Jessica: shocked
Jessica: wants Justice
Jessica: just realized that there is no justice, and good intentions fail, and wrong people win.
Jessica: questions Karma...
Song in my head: Khoon Chala (Rang De Basanti)
The last bit of our year, and the pain penetrates deeper than any emotion I've ever felt. It's true what people say, time doesn't wait for anyone. I wanted to go back to my post about heroes of justice. I wanted to also go back to my previous post about revelations. I come across yet another revelation.

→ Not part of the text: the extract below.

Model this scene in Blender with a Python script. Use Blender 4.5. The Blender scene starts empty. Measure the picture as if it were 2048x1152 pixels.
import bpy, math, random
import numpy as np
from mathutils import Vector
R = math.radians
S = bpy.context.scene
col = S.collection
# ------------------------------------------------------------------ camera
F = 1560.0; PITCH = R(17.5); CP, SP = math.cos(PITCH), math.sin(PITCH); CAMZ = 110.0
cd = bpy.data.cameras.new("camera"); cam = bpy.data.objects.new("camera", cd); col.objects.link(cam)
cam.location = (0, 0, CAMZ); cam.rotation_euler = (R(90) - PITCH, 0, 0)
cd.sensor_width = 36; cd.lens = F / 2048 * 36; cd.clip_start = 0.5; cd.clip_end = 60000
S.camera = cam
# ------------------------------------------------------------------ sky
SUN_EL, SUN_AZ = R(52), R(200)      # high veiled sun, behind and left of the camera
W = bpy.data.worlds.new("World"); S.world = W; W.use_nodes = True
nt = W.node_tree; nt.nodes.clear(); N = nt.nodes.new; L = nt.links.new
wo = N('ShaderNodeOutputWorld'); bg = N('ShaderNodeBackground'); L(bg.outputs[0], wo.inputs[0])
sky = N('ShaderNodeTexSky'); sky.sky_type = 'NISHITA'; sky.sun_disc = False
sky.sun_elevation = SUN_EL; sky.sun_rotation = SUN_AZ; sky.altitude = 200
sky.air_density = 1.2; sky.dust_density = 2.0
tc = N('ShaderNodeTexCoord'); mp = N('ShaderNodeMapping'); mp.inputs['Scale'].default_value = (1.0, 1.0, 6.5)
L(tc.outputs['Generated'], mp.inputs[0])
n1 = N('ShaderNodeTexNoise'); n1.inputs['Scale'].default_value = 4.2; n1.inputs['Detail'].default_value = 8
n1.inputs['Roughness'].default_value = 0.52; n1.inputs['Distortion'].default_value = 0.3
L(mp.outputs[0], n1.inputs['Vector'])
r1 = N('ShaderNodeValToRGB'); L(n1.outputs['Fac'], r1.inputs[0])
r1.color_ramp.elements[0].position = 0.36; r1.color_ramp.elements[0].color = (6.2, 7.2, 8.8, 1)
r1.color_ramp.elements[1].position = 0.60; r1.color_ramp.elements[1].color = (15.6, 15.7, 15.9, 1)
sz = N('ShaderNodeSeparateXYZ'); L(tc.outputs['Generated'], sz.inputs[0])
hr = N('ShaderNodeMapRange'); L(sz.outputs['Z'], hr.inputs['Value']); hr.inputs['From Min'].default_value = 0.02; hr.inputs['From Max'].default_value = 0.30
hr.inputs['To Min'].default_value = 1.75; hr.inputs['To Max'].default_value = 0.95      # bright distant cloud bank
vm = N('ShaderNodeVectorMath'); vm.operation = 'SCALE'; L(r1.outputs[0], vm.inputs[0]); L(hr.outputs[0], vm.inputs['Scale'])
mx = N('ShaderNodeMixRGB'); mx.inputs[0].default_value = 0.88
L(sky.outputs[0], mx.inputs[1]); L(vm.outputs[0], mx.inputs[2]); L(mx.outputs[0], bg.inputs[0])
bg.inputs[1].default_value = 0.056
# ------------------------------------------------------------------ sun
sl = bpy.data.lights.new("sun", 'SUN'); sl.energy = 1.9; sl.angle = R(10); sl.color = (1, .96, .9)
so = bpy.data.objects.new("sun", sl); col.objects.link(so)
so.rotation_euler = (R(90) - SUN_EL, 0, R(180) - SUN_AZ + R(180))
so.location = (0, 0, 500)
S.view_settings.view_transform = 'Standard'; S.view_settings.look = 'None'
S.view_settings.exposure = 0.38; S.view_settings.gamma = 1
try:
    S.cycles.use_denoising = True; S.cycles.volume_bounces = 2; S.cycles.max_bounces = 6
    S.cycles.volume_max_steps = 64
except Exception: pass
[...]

We feel defeated. Tired of fighting, tired of fighting for what's right, tired of fighting for morals, tired of asking for justice... tired of living in a world where no authority has authority and the only ones who win are those who aren't just, who are wrong, and who are selfish. If winning is for selfish people, I don't ever want to be so ambitious in my life.
I thought justice alone is its own supporter, it's own reality, its own strength, and its own proof. I refuse to sit back and believe that justice loses. I refuse to believe that fighters of justice can lose.
What happened in the past few months, the realization that took place in the few hours of that Saturday afternoon, nothing can be replaced, forgotten. Nothing can be understood...I know time will make it all better. But will it really?
Was this all that was to be learned from this? Our trust in justice, in the good, is it to be lost?
Time is the only resolution?
I wish I could take away all this pain for us and drink it like the poison Shivji drank. I wish I could really be the change I want to see in this world.